• **GOAL**:
Carry none of the pictures over; set down the material below exactly.
* * * * * * *
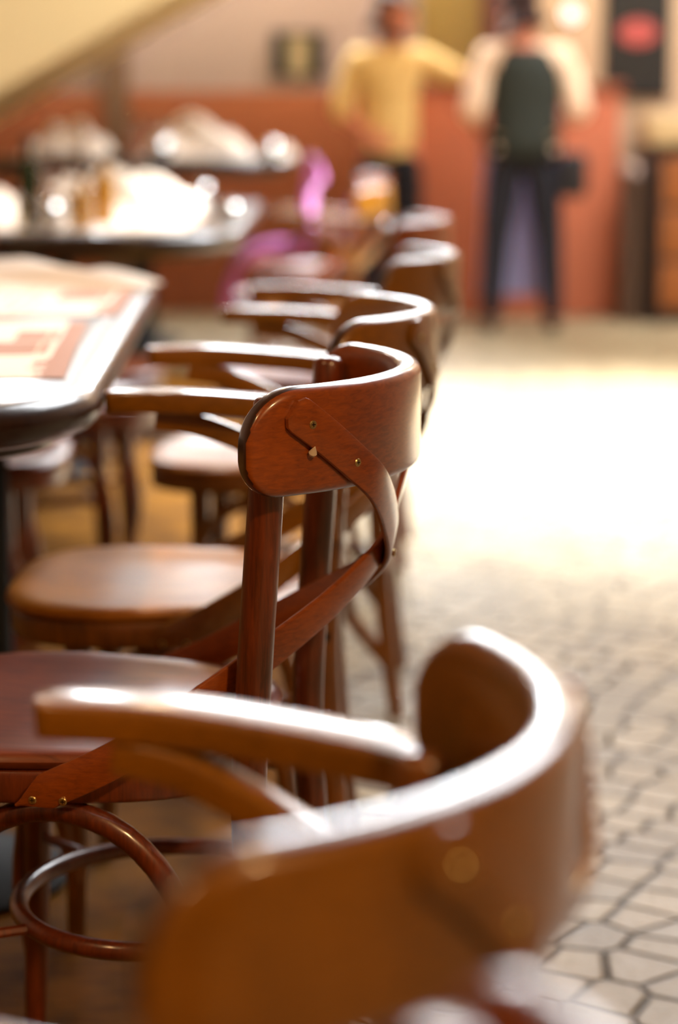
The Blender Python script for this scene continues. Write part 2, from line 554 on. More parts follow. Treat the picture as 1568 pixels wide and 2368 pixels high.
CHAIRS = 'dark bentwood chairs at the restaurant tables'
def make_chair(name, arms, wood_body, wood_back, label):
    root = empty(name, label=label, cat='chair', group=CHAIRS)
    obj('seat', seat_bm(), 'honey_seat' if arms else 'red_seat', root)
    sr = obj('seat_ring', ring_bm(), wood_body, root)
    obj('backrest', backrest_bm(), [wood_back, 'rim'], root)
    for s in (-1, 1):
        l = obj('leg', rear_leg_bm(s, .762 if arms else .818), wood_body, root)
        b = obj('bolt', lathe(NB(), [(0, 0), (.007, 0), (.0075, .003), (.005, .006), (0, .0072)], 16), 'black_metal', l)
        b.location = (.2092, s*.1885, .430); b.rotation_euler = (-s*PI/2, 0, 0)
        obj('leg', front_leg_bm(s), wood_body, root)
        obj('arch_brace', arch_bm(s), wood_body, root)
        if arms:
            obj('armrest', arm_bm(s), wood_back, root)
            obj('arm_brace', arm_brace_bm(s), wood_back, root)
    obj('ring_stretcher', hoop_bm(), wood_body, root)
    for s in (1, -1):
        st = obj('cross_strap', strap_bm(s, arms), wood_back, root)
        c = strap_ctrl(s, arms)
        f = lambda p: Vector((p[0], p[1]*s, p[2]))
        for (pa, na), (pb, nb), t in ((c[0], c[1], .62), (c[2], c[3], .1)):
            n = f(Vector(na).lerp(Vector(nb), t)); add_screw(st, f(Vector(pa).lerp(Vector(pb), t))+n*.0035, n)
        for xx, zz in ((XC-.234, .4295), (XC-.203, .4295)):
            add_screw(st, Vector((xx, s*.2292, zz)), (0, s, 0))
        if s > 0:
            for k, (dy, dz) in enumerate(((-.004, .010), (.005, -.008))):
                add_screw(st, Vector((XC+.1045 if arms else XC+.0945, dy, (.680 if arms else .650)+dz)), (1, 0, -.12))
    return root

def place(root, chord_mid, rz, scale=None):
    """put the middle of the backrest chord at chord_mid (x,y)"""
    R = Matrix.Rotation(rz, 3, 'Z')
    o = Vector((chord_mid[0], chord_mid[1], 0)) - R @ Vector((XC, 0, 0))
    return o

D = math.radians
pos = lambda cm, rz: place(None, cm, rz)
side = make_chair('bentwood_chair', False, 'red_wood', 'red_board',
                  'sharp reddish brown cross-back chair without arms, beside the near table corner')
side.location = pos((-.036, 2.245), D(-9)); side.rotation_euler = (0, 0, D(-9))
glue = obj('glue_drip', None or lathe(NB(), [(0, -.004), (.003, -.003), (.0042, 0), (.003, .003), (.001, .007), (0, .009)], 12), 'glue', side)
gp = bpt(D(-44.5), RB+BTH/2+.005, .779)
glue.location = gp; glue.rotation_euler = (.5, .4, 0)
glue['label'] = 'pale dried drip under the strap'

armch = make_chair('bentwood_armchair', True, 'honey_wood', 'honey_board',
                   'honey brown armchair in the near foreground, its curved top edge glaring white')
armch.location = pos((.003, 1.085), D(-18)); armch.rotation_euler = (0, 0, D(-18)); armch.scale = (1, 1, .94)
def armchair(cm, deg, label, scale=None):
    return dup(armch, pos(cm, D(deg)), D(deg), label, CHAIRS, scale or (1, 1, 1))
def sidechair(cm, deg, label, scale=None):
    return dup(side, pos(cm, D(deg)), D(deg), label, CHAIRS, scale or (1, 1, 1))
sidechair((-.02, .53), -20, 'blurred chair cut off by the bottom edge of the photo, nearest the viewer', (1, 1, .955))
armchair((.012, 2.92), -1, 'brown armchair directly behind the sharp reddish chair')
armchair((.105, 4.05), -3, 'blurred armchair third along the aisle, its seat shining white')
M_dark = sidechair((.155, 5.35), -4, 'blurred chair fourth along the aisle with two white glints on its back')
armchair((.06, 7.6), 0, 'blurred chair with the purple jacket over it')
sidechair((.09, 9.0), 0, 'farthest blurred chair of the aisle row, in front of the man in yellow')
# chairs on the other side of the tables
def facing(x, y, deg, label, src=None):
    rz = D(180+deg)
    return dup(src or side, pos((x, y), rz), rz, label, CHAIRS, (1, 1, 1))
facing(-.97, 4.05, 3, 'red brown chair facing the aisle from the far side of the near table')
M_dk = facing(-.86, 4.86, -4, 'dark blurred chair just beyond the end of the near table')
facing(-.90, 5.42, 5, 'dark blurred chair just in front of the second table')

# ------------------------------------------------------------------ tables
def table(name, cx, cy, hx, hy, rz, top, rad, label, radn=None):
    """rounded rectangle top with a half-round edge; rad: far and near corner radius"""
    root = empty(name, (cx, cy, 0), rz, label, 'table', 'dark lacquered restaurant tables')
    def outline(g):
        pts = []
        for sx, sy, a0, r in ((1, 1, 0, rad), (-1, 1, PI/2, rad), (-1, -1, PI, radn or rad), (1, -1, 1.5*PI, radn or rad)):
            for k in range(13):
                a = a0+PI/2*k/12
                pts.append(Vector((sx*(hx-r)+(r+g)*math.cos(a), sy*(hy-r)+(r+g)*math.sin(a), 0)))
        return pts
    bm = NB()
    prof = [(-.05, top-.054)]+[(-.027+.027*math.sin(a), top-.027-.027*math.cos(a)) for a in [PI*k/10 for k in range(11)]]+[(-.033, top-.0008), (-.036, top-.0012), (-.040, top)]
    rings = [[bm.verts.new(p+Vector((0, 0, z))) for p in outline(g)] for g, z in prof]
    for A, B in zip(rings, rings[1:]):
        n = len(A)
        for k in range(n): bm.faces.new((A[k], A[(k+1) % n], B[(k+1) % n], B[k]))
    bm.faces.new(rings[-1]); bm.faces.new(rings[0][::-1])
    obj('tabletop', bm, 'lacquer', root, 30)
    bm = NB()
    tr = [[bm.verts.new(p+Vector((0, 0, z))) for p in outline(g)] for g, z in ((-.055, top-.054), (-.055, top-.068), (-.062, top-.072), (-.09, top-.072))]
    for A, B in zip(tr, tr[1:]):
        n = len(A)
        for k in range(n): bm.faces.new((A[k], B[k], B[(k+1) % n], A[(k+1) % n]))
    bm.faces.new(tr[-1]); bm.faces.new(tr[0])
    obj('apron', bm, 'lacquer', root, 30)
    for s in (-1, 1):
        y = s*hy*.3
        bm = NB()
        lathe(bm, [(.045, .05), (.05, .09), (.034, .14), (.032, top-.14), (.05, top-.09), (.12, top-.072)], 20, (0, y, 0))
        p = obj('pedestal', bm, 'black', root)
        bm = NB()
        lathe(bm, [(.17, 0), (.175, .012), (.16, .022), (.07, .04), (.045, .052)], 28, (0, y, 0))
        obj('foot_plate', bm, 'black', p)
    return root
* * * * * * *
• **OUTPUT FOR THIS TASK**:
The Blender Python script for this scene continues. Write part 2, from line 554 on. More parts follow. Treat the picture as 1568 pixels wide and 2368 pixels high.
CHAIRS = 'dark bentwood chairs at the restaurant tables'
def make_chair(name, arms, wood_body, wood_back, label):
    root = empty(name, label=label, cat='chair', group=CHAIRS)
    obj('seat', seat_bm(), 'honey_seat' if arms else 'red_seat', root)
    sr = obj('seat_ring', ring_bm(), wood_body, root)
    obj('backrest', backrest_bm(), [wood_back, 'rim'], root)
    for s in (-1, 1):
        l = obj('leg', rear_leg_bm(s, .762 if arms else .818), wood_body, root)
        b = obj('bolt', lathe(NB(), [(0, 0), (.007, 0), (.0075, .003), (.005, .006), (0, .0072)], 16), 'black_metal', l)
        b.location = (.2092, s*.1885, .430); b.rotation_euler = (-s*PI/2, 0, 0)
        obj('leg', front_leg_bm(s), wood_body, root)
        obj('arch_brace', arch_bm(s), wood_body, root)
        if arms:
            obj('armrest', arm_bm(s), wood_back, root)
            obj('arm_brace', arm_brace_bm(s), wood_back, root)
    obj('ring_stretcher', hoop_bm(), wood_body, root)
    for s in (1, -1):
        st = obj('cross_strap', strap_bm(s, arms), wood_back, root)
        c = strap_ctrl(s, arms)
        f = lambda p: Vector((p[0], p[1]*s, p[2]))
        for (pa, na), (pb, nb), t in ((c[0], c[1], .62), (c[2], c[3], .1)):
            n = f(Vector(na).lerp(Vector(nb), t)); add_screw(st, f(Vector(pa).lerp(Vector(pb), t))+n*.0035, n)
        for xx, zz in ((XC-.234, .4295), (XC-.203, .4295)):
            add_screw(st, Vector((xx, s*.2292, zz)), (0, s, 0))
        if s > 0:
            for k, (dy, dz) in enumerate(((-.004, .010), (.005, -.008))):
                add_screw(st, Vector((XC+.1045 if arms else XC+.0945, dy, (.680 if arms else .650)+dz)), (1, 0, -.12))
    return root

def place(root, chord_mid, rz, scale=None):
    """put the middle of the backrest chord at chord_mid (x,y)"""
    R = Matrix.Rotation(rz, 3, 'Z')
    o = Vector((chord_mid[0], chord_mid[1], 0)) - R @ Vector((XC, 0, 0))
    return o

D = math.radians
pos = lambda cm, rz: place(None, cm, rz)
side = make_chair('bentwood_chair', False, 'red_wood', 'red_board',
                  'sharp reddish brown cross-back chair without arms, beside the near table corner')
side.location = pos((-.036, 2.245), D(-9)); side.rotation_euler = (0, 0, D(-9))
glue = obj('glue_drip', None or lathe(NB(), [(0, -.004), (.003, -.003), (.0042, 0), (.003, .003), (.001, .007), (0, .009)], 12), 'glue', side)
gp = bpt(D(-44.5), RB+BTH/2+.005, .779)
glue.location = gp; glue.rotation_euler = (.5, .4, 0)
glue['label'] = 'pale dried drip under the strap'

armch = make_chair('bentwood_armchair', True, 'honey_wood', 'honey_board',
                   'honey brown armchair in the near foreground, its curved top edge glaring white')
armch.location = pos((.003, 1.085), D(-18)); armch.rotation_euler = (0, 0, D(-18)); armch.scale = (1, 1, .94)
def armchair(cm, deg, label, scale=None):
    return dup(armch, pos(cm, D(deg)), D(deg), label, CHAIRS, scale or (1, 1, 1))
def sidechair(cm, deg, label, scale=None):
    return dup(side, pos(cm, D(deg)), D(deg), label, CHAIRS, scale or (1, 1, 1))
sidechair((-.02, .53), -20, 'blurred chair cut off by the bottom edge of the photo, nearest the viewer', (1, 1, .955))
armchair((.012, 2.92), -1, 'brown armchair directly behind the sharp reddish chair')
armchair((.105, 4.05), -3, 'blurred armchair third along the aisle, its seat shining white')
M_dark = sidechair((.155, 5.35), -4, 'blurred chair fourth along the aisle with two white glints on its back')
armchair((.06, 7.6), 0, 'blurred chair with the purple jacket over it')
sidechair((.09, 9.0), 0, 'farthest blurred chair of the aisle row, in front of the man in yellow')
# chairs on the other side of the tables
def facing(x, y, deg, label, src=None):
    rz = D(180+deg)
    return dup(src or side, pos((x, y), rz), rz, label, CHAIRS, (1, 1, 1))
facing(-.97, 4.05, 3, 'red brown chair facing the aisle from the far side of the near table')
M_dk = facing(-.86, 4.86, -4, 'dark blurred chair just beyond the end of the near table')
facing(-.90, 5.42, 5, 'dark blurred chair just in front of the second table')

# ------------------------------------------------------------------ tables
def table(name, cx, cy, hx, hy, rz, top, rad, label, radn=None):
    """rounded rectangle top with a half-round edge; rad: far and near corner radius"""
    root = empty(name, (cx, cy, 0), rz, label, 'table', 'dark lacquered restaurant tables')
    def outline(g):
        pts = []
        for sx, sy, a0, r in ((1, 1, 0, rad), (-1, 1, PI/2, rad), (-1, -1, PI, radn or rad), (1, -1, 1.5*PI, radn or rad)):
            for k in range(13):
                a = a0+PI/2*k/12
                pts.append(Vector((sx*(hx-r)+(r+g)*math.cos(a), sy*(hy-r)+(r+g)*math.sin(a), 0)))
        return pts
    bm = NB()
    prof = [(-.05, top-.054)]+[(-.027+.027*math.sin(a), top-.027-.027*math.cos(a)) for a in [PI*k/10 for k in range(11)]]+[(-.033, top-.0008), (-.036, top-.0012), (-.040, top)]
    rings = [[bm.verts.new(p+Vector((0, 0, z))) for p in outline(g)] for g, z in prof]
    for A, B in zip(rings, rings[1:]):
        n = len(A)
        for k in range(n): bm.faces.new((A[k], A[(k+1) % n], B[(k+1) % n], B[k]))
    bm.faces.new(rings[-1]); bm.faces.new(rings[0][::-1])
    obj('tabletop', bm, 'lacquer', root, 30)
    bm = NB()
    tr = [[bm.verts.new(p+Vector((0, 0, z))) for p in outline(g)] for g, z in ((-.055, top-.054), (-.055, top-.068), (-.062, top-.072), (-.09, top-.072))]
    for A, B in zip(tr, tr[1:]):
        n = len(A)
        for k in range(n): bm.faces.new((A[k], B[k], B[(k+1) % n], A[(k+1) % n]))
    bm.faces.new(tr[-1]); bm.faces.new(tr[0])
    obj('apron', bm, 'lacquer', root, 30)
    for s in (-1, 1):
        y = s*hy*.3
        bm = NB()
        lathe(bm, [(.045, .05), (.05, .09), (.034, .14), (.032, top-.14), (.05, top-.09), (.12, top-.072)], 20, (0, y, 0))
        p = obj('pedestal', bm, 'black', root)
        bm = NB()
        lathe(bm, [(.17, 0), (.175, .012), (.16, .022), (.07, .04), (.045, .052)], 28, (0, y, 0))
        obj('foot_plate', bm, 'black', p)
    return root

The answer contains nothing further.